I think CNN had the best hype on that pump-n-dump scam:
Demand Media shares soar 33% in IPO
Shares ended at $22.65 Wednesday, after touching a high of $25.
That gives Demand a valuation of $1.5 billion — more than the New York Times Co., though less than other media stalwarts like Gannett Co. and Washington Post Co.
That’s also the highest market capitalization for an Internet company since Google‘s IPO in 2004, according to research firm Renaissance Capital.
Nice framing there. Demand Media as the next Google.

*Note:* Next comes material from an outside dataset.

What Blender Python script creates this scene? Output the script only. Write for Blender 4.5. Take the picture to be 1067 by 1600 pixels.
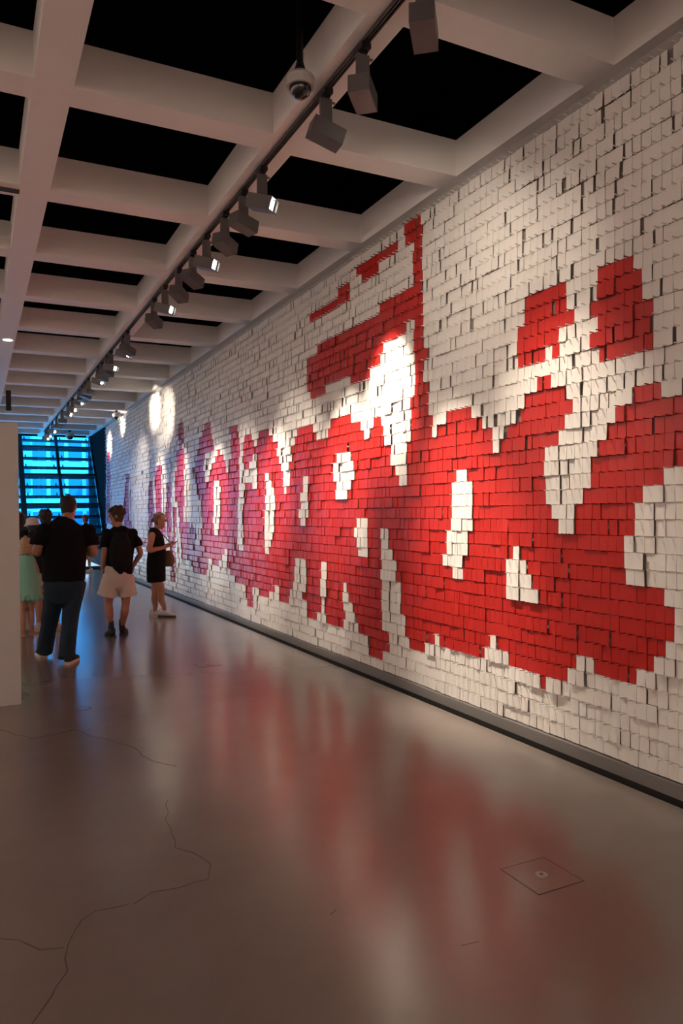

Was CNN Money on the money?
Hrm…
General Thoughts
As long as there is more volatility throughout the day & everything is flying around I try to end the days with few sizable positions and am willing to take a hundred here & a few hundred there. Making a grand or two isn’t particularly bad in a tape where most are losing that much. But one has to have some liquidity on hand going into the shitty tape in order to capitalize on overshoots.
Funko (FNKO) is off around 8%. I established a position figuring they’ll eventually come back. I also bought a bit of AbbVie (ABBV).
I also have a start up idea based on buying dog food as a source product to create a meat alternative. More on that later tho!